Hablar de la radio es, desde luego, decir oralidad. La radio y la voz se juntan, se conjugan. Y decir oralidad, hoy sobre todo, significa instaurar o reconquistar el espacio del diálogo, de la charla, del coloquio. La radio, a diferencia de la escritura, rescata para nosotros el calor de la voz, la certeza de la palabra que se vuelve compañía.
Podríamos decir que la radio, por lo mismo, cumple un papel eminentemente antropológico. La radió reúne, aglutina. La radio se asemeja al antiguo fuego tutelar, a la taza de café o al vaso de cerveza. La radio es un lugar donde la charla y la tertulia hallan su ámbito o, por lo menos, se inician. La radio es una ausencia que se hace presencia. Una voz que encarna cuando la escuchamos. Un aire que nos refresca o nos recuerda el vaivén, el movimiento de lo vivo. La radio, como la voz, y a diferencia de la letra, siempre es una forma viva, sensitiva. Una forma para el sentimiento.
Y a la par de esta función antropológica de la radio, una segunda utilidad, un segundo propósito: la radio conserva el tono oral de la épica. La radio nos instruye. Su labor pedagógica, entendida como un relatar, como un volver a contar toda la historia, el viejo mito, el infinito cuento, su papel, decimos, es el de romper las fronteras del aula, del salón de clase. La radio educa sin fronteras. Acá es donde la radio adquiere un compromiso, una ética. Y más en un continente como el nuestro, donde sigue siendo la voz gestora y ordenadora de los hombres. Somos un continente preferencialmente oral, un territorio abierto y dispuesto hacia la radio.
Sin contar que la radio es el lugar adecuado para que la música, esa otras voz, despliegue su fascinación, su encantamiento. La radio y la música se juntan, se comprenden; ellas, a la manera de una yunta, labran adentro de nuestro ser, hunden sus ritmos, sus acentos, en cada pedazo de nuestra geografía corporal. Música y radio. Poesía y palabra. El hombre siempre ha sido un esclavo del sonido hecho compás, de la palabra vuelta canto.
Oralidad, melodía, voz. La radio busca nuestro oído, reclama ese sentido un tanto descuidado. La radio quiere que nuestro oído, vea. Aspira a hacernos más aptos para otro tipo de visión. La radio nos invita a ahondar en nuestro imaginario, nos avienta al mundo de la ensoñación. Cuando escuchamos radio, los símbolos que perviven en alguna parte de nuestra memoria se desatan, se levantan, estallan como luces de colores. Al afirmar el oído, al tener fineza para escuchar la radio, nos volvemos eminentemente fantasiosos. Entramos al mundo de la infancia.

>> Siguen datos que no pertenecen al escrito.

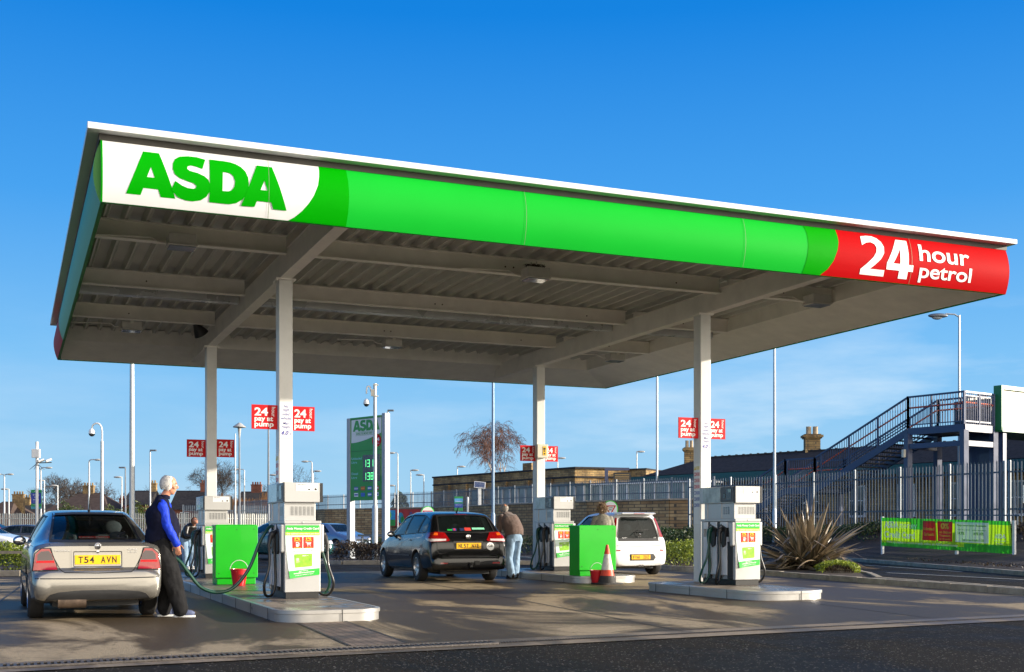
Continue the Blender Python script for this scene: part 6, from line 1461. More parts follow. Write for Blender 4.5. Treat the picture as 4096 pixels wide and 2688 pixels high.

Hablar de la radio hoy, cuando la imagen y la letra parecen entronizadas para siempre, no deja de ser un acto irreverente. Sin embargo, hay algo en la oralidad, en su viveza, que aún nos asombra. La radio parece ser, quiere ser, una evidencia de nuestra condición de hombres. Antes de ser escritores, fuimos habladores. La voz viene a nosotros como un don o como una conquista; la voz es y seguirá siendo la primera creación. El verbo es gestor del mundo. La palabra, la oralidad, la radio, siguen siendo la voz que anima cualquier génesis.